Por Evandro Barreto, autor do livro “Na Mesa Cabe o Mundo”, um delicioso e suculento livro de crônicas, em que o autor nos leva aos mais tradicionais bistrôs de Paris. À venda no site Minha Viagem Paris.

A crítica assumiu o neologismo, muitos tentaram copiar a fórmula, mas não havia fórmula – havia atitude. Desde 1992, quando abriu sua primeira casa, que batizou de Regalade, Yves Camdeborde faz alta cozinha em ambiente de bistrô, a preços de bistrô. Simples assim.

Depois de doze anos de mesas cheias e prestígio sem fronteiras, ele cansou de fazer o mesmo sucesso no mesmo lugar. Ao invés de acomodado, sentia-se cada vez mais incomodado pelo medo da acomodação. E resolveu começar tudo de novo.

Comprou um hotel no Carrefour de l’Odeon, o “Relais Saint Germain”, e transformou o velho café do térreo, palco de intermináveis papos filosóficos nos anos 50, no Le Comptoir. Ali, você pode tentar fazer reservas para o jantar com meses de antecedência – ou chegar na hora do almoço e ser instalado imediatamente, seja no salão, seja na varanda, se o clima ajudar. Com entrada independente, existe, também, o “Avant Comptoir”, dedicado às tapas e sushis.

Nas mesas que ladeavam a que ocupamos, o eterno e o fugaz de Paris estavam representados. À esquerda, e como sempre, turistas – só mudam as tribos predominantes. Houve a fase dos poetas ingleses, dos nobres russos, dos pecuaristas argentinos, das famílias do middle west americano, das comitivas japonesas. Chegou a vez da nova classe média brasileira e dos yuppies chineses. Um casal dessa última e requintada espécie simplesmente apontava no cardápio o que queria – e pedia com grande competência, da entrada ao salmão fresco.

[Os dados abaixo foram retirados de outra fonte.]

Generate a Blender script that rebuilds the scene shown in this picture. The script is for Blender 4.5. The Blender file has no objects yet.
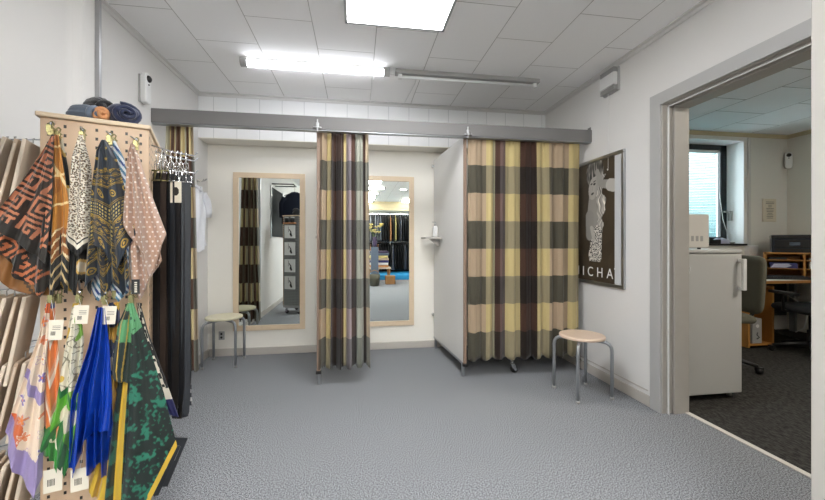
import bpy, bmesh, math, random
from mathutils import Vector, Matrix, noise
random.seed(7)
S = bpy.context.scene
C = S.collection
PI = math.pi

# ------------------------------------------------------------ camera, world, exposure
cam = bpy.data.objects.new('camera', bpy.data.cameras.new('camera'))
C.objects.link(cam)
cam.location = (0, 0, 1.15)
cam.rotation_euler = (PI / 2, 0, -math.radians(8.59))
cam.data.sensor_width = 36
cam.data.lens = 366 / 825 * 36
cam.data.shift_y = -7.7 / 825
cam.data.clip_start = 0.02
S.camera = cam

S.view_settings.view_transform = 'Standard'
S.view_settings.look = 'None'
S.view_settings.gamma = 1
S.view_settings.use_curve_mapping = False
S.view_settings.exposure = 1.42

W = bpy.data.worlds.new('sky'); S.world = W; W.use_nodes = True
W.node_tree.nodes['Background'].inputs[0].default_value = (0.88, 0.96, 1.0, 1)
W.node_tree.nodes['Background'].inputs[1].default_value = 4.4
K_PANEL, K_TUBE, K_SHOP = 12.0, 7.5, 21.0      # strengths of the ceiling lamps

# ------------------------------------------------------------ materials
def lin(c):
    if isinstance(c, str):
        c = [int(c[i:i + 2], 16) / 255 for i in (1, 3, 5)]
    return tuple((x / 12.92 if x <= .04045 else ((x + .055) / 1.055) ** 2.4) for x in c)

def mat(name, col, rough=.6, metal=0, var=.06, scale=30, bump=0, bscale=None, emit=0, sheen=0, coat=0, trans=0):
    m = bpy.data.materials.new(name); m.use_nodes = True
    nt = m.node_tree; N = nt.nodes; L = nt.links
    b = N['Principled BSDF']
    c = lin(col)
    tc = N.new('ShaderNodeTexCoord')
    nz = N.new('ShaderNodeTexNoise'); nz.inputs['Scale'].default_value = scale; nz.inputs['Detail'].default_value = 3
    L.new(tc.outputs['Object'], nz.inputs['Vector'])
    mx = N.new('ShaderNodeMix'); mx.data_type = 'RGBA'
    mx.inputs[6].default_value = (*[x * (1 - var) for x in c], 1)
    mx.inputs[7].default_value = (*[min(1, x * (1 + var)) for x in c], 1)
    L.new(nz.outputs['Fac'], mx.inputs[0]); L.new(mx.outputs[2], b.inputs['Base Color'])
    b.inputs['Roughness'].default_value = rough; b.inputs['Metallic'].default_value = metal
    if sheen: b.inputs['Sheen Weight'].default_value = sheen
    if coat: b.inputs['Coat Weight'].default_value = coat
    if trans: b.inputs['Transmission Weight'].default_value = trans
    if bump:
        n2 = N.new('ShaderNodeTexNoise'); n2.inputs['Scale'].default_value = bscale or scale * 4
        L.new(tc.outputs['Object'], n2.inputs['Vector'])
        bp = N.new('ShaderNodeBump'); bp.inputs['Strength'].default_value = bump; bp.inputs['Distance'].default_value = .002
        L.new(n2.outputs['Fac'], bp.inputs['Height']); L.new(bp.outputs[0], b.inputs['Normal'])
    if emit:
        b.inputs['Emission Color'].default_value = (*c, 1); b.inputs['Emission Strength'].default_value = emit
    return m

def cloth_mat(name, rough=.6, sheen=.2, spec=.5, bump=.15, bscale=900):
    """cloth whose printed pattern is stored in the mesh attribute 'print'"""
    m = bpy.data.materials.new(name); m.use_nodes = True
    nt = m.node_tree; N = nt.nodes; L = nt.links; b = N['Principled BSDF']
    at = N.new('ShaderNodeAttribute'); at.attribute_name = 'print'
    L.new(at.outputs['Color'], b.inputs['Base Color'])
    b.inputs['Roughness'].default_value = rough; b.inputs['Sheen Weight'].default_value = sheen
    b.inputs['Specular IOR Level'].default_value = spec
    tc = N.new('ShaderNodeTexCoord'); nz = N.new('ShaderNodeTexNoise'); nz.inputs['Scale'].default_value = bscale
    L.new(tc.outputs['Object'], nz.inputs['Vector'])
    bp = N.new('ShaderNodeBump'); bp.inputs['Strength'].default_value = bump; bp.inputs['Distance'].default_value = .0005
    L.new(nz.outputs['Fac'], bp.inputs['Height']); L.new(bp.outputs[0], b.inputs['Normal'])
    return m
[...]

A nossa direita, dois ícones da inteligência francesa: o intelectual pós-Camus e o artista pós-Steve Jobs. O segundo extraiu de uma grande bolsa o notebook de última geração e passou a exibir ao interlocutor sua mais recente criação em web design – a nova coleção de relógios com a griffe Christian Dior. O intelectual acompanhava a apresentação em respeitoso silêncio, enquanto os dedos enrolavam com perícia um cigarro artesanal (sem preocupação com o que pudesse pensar a polícia de Sergipe).

La Blonde e eu dividíamos nossas atenções entre olhadas discretas à tela iluminada e a viagem encantada pelas vinte páginas da carta do “Le  Comptoir”, quatorze das quais reservadas às bebidas. Naquele momento entendi a extensão da frase de Camdeborde na entrevista que deu quando resolveu mudar de vida e endereço: “Há mais para se comer do que lagosta, mais para se beber do que bordeaux”.

Há duas maneiras de reagir a um enunciado desses. Ou você escolhe alternativas tão nobres quanto as que ele descarta ou reflui ao básico. Na primeira hipótese, poderíamos ter pedido, como entrada, geléia de caviar de arenque e musseline de haddock. Mas como queríamos testar o conceito de ‘bistronomia”, comandamos o que se pode encontrar em qualquer bistrô francês: oeuf mayonnaise e paté campagne. Na seqüência, fomos coerentes: bacalhau gratinado e parmentier de lebre, pratos sem molhos alquímicos ou guarnições exóticas. Como vinho, um Côtes du Rhône de preço médio, longe da pretensão de ofuscar a fama mundial do Chateauneuf du Pape.

La Blonde estava tão concentrada na responsabilidade da decisão que, por duas vezes, enfiou a própria bolsa na sacola aberta do nerd ao lado. Mas o risco de um incidente internacional foi compensado com sobras. Onde existem arte e propósito, simplicidade pode ser o outro nome da perfeição. Num momento em que o governo francês cria selos obrigatórios para distinguir pratos de autor daqueles que se propagam em hordas congeladas e vêm à mesa após breve estágio no forno de micro-ondas (dizem que em nome da crise), Camdeborde agiganta-se como herói da resistência. Nem por isso cobra preços absurdos e ainda é capaz de gestos galantes, como oferecer a sobremesa de graça, porque o talher que acompanhava o montblanc tinha sido mal lavado.

Na saída, uma rápida espionada na cozinha para descobrir qual o segredo. Segredo algum. Poucos funcionários trabalhando sem atropelos num espaço limpo e pequeno para o movimento da casa, mas organizado com inteligência e operado com destreza. Quando o talento é muito, tudo mais pode ser menos.

Comptoir de l’Odeon: 9 Carrefour de l’Odeon, 75006 Paris.